:: Task statement ::
Please restate, exactly as written, the lines running from the beginning of the material through the line that has "t.rotation_euler = (0, 0, 0.020);" in it.

^^^^^^^^^^^^^^^^

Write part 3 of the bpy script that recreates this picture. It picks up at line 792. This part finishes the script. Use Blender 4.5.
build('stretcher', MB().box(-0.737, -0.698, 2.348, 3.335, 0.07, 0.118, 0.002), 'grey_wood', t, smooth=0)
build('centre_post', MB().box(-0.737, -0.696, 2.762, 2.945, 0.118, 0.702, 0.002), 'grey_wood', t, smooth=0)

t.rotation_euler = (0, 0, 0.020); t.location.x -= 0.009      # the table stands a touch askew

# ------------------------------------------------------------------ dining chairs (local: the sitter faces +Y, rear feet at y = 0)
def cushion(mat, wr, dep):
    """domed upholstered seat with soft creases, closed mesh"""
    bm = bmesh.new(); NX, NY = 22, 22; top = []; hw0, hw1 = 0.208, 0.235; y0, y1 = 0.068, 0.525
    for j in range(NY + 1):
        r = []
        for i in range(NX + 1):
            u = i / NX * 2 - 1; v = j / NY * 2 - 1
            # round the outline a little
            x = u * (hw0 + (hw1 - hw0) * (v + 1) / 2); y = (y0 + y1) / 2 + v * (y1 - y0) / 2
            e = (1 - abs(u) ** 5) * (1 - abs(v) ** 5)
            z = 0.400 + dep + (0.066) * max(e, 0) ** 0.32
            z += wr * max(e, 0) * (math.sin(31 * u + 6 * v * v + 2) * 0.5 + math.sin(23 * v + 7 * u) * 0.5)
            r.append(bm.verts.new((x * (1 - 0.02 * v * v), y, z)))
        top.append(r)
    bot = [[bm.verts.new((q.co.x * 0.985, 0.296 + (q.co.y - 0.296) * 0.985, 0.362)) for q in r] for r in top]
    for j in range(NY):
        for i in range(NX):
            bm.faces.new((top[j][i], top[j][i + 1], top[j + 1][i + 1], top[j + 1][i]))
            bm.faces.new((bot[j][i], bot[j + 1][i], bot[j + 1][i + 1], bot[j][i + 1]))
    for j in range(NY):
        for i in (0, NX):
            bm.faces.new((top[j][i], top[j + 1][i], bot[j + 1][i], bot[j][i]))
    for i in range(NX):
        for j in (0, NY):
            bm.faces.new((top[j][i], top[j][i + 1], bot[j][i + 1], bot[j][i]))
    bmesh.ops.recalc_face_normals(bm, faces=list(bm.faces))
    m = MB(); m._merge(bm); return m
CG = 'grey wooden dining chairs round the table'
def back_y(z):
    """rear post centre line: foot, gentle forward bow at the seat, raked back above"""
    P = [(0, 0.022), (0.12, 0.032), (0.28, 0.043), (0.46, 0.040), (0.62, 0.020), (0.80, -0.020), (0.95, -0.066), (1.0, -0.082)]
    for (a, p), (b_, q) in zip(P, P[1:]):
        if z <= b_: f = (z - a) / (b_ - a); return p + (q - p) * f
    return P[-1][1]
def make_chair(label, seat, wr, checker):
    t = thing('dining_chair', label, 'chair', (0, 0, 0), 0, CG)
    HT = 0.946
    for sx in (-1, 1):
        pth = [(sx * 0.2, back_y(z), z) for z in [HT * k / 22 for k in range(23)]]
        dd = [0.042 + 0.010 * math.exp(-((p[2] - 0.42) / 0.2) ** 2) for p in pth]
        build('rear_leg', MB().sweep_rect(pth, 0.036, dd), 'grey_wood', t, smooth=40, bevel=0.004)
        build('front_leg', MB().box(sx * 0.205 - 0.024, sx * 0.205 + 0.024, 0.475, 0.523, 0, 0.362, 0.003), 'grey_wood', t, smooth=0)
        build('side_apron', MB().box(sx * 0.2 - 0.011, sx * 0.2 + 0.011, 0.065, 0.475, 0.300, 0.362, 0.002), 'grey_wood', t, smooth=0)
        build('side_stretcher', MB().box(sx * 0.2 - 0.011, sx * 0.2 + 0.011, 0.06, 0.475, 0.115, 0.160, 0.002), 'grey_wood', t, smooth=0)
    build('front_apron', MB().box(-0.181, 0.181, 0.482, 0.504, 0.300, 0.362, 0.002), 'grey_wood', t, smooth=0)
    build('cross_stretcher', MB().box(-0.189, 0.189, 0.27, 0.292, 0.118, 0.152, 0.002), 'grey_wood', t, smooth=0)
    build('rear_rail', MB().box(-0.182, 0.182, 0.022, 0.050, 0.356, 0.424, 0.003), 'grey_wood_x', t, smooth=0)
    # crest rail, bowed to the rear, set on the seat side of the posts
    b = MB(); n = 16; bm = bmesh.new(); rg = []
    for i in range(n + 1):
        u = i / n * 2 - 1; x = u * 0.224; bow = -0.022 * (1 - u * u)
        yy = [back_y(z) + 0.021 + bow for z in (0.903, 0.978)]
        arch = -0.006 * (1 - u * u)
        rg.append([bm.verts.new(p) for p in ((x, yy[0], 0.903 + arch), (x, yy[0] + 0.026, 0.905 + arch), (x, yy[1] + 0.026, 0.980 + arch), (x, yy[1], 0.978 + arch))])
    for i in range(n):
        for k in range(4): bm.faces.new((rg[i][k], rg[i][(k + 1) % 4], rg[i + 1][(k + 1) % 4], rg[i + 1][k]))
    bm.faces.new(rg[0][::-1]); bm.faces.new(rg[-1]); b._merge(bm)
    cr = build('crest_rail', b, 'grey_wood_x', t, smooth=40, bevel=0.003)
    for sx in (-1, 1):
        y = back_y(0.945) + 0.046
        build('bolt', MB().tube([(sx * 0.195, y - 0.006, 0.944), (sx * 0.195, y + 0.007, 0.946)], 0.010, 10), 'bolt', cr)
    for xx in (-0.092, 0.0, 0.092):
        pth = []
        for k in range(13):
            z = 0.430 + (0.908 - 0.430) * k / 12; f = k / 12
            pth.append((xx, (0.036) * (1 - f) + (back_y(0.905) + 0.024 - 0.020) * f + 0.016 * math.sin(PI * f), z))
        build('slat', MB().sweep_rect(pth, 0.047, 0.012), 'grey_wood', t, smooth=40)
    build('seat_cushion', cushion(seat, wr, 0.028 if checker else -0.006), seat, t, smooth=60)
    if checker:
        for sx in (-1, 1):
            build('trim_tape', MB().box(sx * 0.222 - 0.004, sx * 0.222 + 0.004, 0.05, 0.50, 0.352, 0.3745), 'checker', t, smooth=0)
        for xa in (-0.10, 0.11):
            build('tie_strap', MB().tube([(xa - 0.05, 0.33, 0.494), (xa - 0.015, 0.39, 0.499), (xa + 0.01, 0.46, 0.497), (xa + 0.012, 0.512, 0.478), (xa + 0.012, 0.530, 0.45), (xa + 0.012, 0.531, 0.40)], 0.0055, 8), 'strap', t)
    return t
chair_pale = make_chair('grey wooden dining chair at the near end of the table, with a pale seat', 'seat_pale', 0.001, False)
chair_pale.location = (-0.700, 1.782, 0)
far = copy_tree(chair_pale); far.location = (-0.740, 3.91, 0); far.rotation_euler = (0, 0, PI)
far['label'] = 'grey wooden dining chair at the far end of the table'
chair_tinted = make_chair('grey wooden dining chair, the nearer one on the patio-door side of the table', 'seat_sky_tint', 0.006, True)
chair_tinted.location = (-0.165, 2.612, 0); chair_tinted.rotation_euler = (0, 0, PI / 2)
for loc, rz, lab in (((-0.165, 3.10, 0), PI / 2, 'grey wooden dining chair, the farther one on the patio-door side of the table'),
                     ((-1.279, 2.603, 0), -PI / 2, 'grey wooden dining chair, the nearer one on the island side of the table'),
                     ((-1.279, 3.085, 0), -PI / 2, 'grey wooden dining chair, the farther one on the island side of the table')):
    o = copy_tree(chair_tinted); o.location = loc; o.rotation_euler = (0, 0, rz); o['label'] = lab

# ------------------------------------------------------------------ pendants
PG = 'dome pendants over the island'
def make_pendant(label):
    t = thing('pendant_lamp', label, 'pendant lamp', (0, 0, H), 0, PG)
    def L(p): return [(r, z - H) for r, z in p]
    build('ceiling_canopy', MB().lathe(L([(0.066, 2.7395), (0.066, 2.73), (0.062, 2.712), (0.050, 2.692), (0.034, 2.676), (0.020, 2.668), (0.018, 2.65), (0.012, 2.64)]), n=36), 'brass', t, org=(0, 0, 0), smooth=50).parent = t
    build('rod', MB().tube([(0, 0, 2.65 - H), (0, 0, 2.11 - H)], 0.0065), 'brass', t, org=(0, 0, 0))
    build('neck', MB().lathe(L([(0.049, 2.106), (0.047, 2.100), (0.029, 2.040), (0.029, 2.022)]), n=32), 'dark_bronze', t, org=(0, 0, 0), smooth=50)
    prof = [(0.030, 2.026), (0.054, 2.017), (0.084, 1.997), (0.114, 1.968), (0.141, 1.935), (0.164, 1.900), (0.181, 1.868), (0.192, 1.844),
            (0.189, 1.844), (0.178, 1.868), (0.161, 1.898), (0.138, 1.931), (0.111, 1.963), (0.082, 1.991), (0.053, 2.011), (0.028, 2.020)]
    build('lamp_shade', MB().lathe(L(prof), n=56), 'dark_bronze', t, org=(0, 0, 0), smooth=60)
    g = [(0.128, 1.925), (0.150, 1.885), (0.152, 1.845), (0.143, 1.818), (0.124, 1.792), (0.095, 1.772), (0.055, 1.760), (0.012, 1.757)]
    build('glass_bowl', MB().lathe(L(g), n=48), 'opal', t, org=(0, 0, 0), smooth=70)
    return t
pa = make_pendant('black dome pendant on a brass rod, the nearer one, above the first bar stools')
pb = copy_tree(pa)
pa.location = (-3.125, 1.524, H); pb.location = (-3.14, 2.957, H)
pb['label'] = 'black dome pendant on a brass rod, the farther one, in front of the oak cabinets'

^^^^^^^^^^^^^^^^

:: Answer to this task ::
Write part 3 of the bpy script that recreates this picture. It picks up at line 792. This part finishes the script. Use Blender 4.5.
build('stretcher', MB().box(-0.737, -0.698, 2.348, 3.335, 0.07, 0.118, 0.002), 'grey_wood', t, smooth=0)
build('centre_post', MB().box(-0.737, -0.696, 2.762, 2.945, 0.118, 0.702, 0.002), 'grey_wood', t, smooth=0)

t.rotation_euler = (0, 0, 0.020); t.location.x -= 0.009      # the table stands a touch askew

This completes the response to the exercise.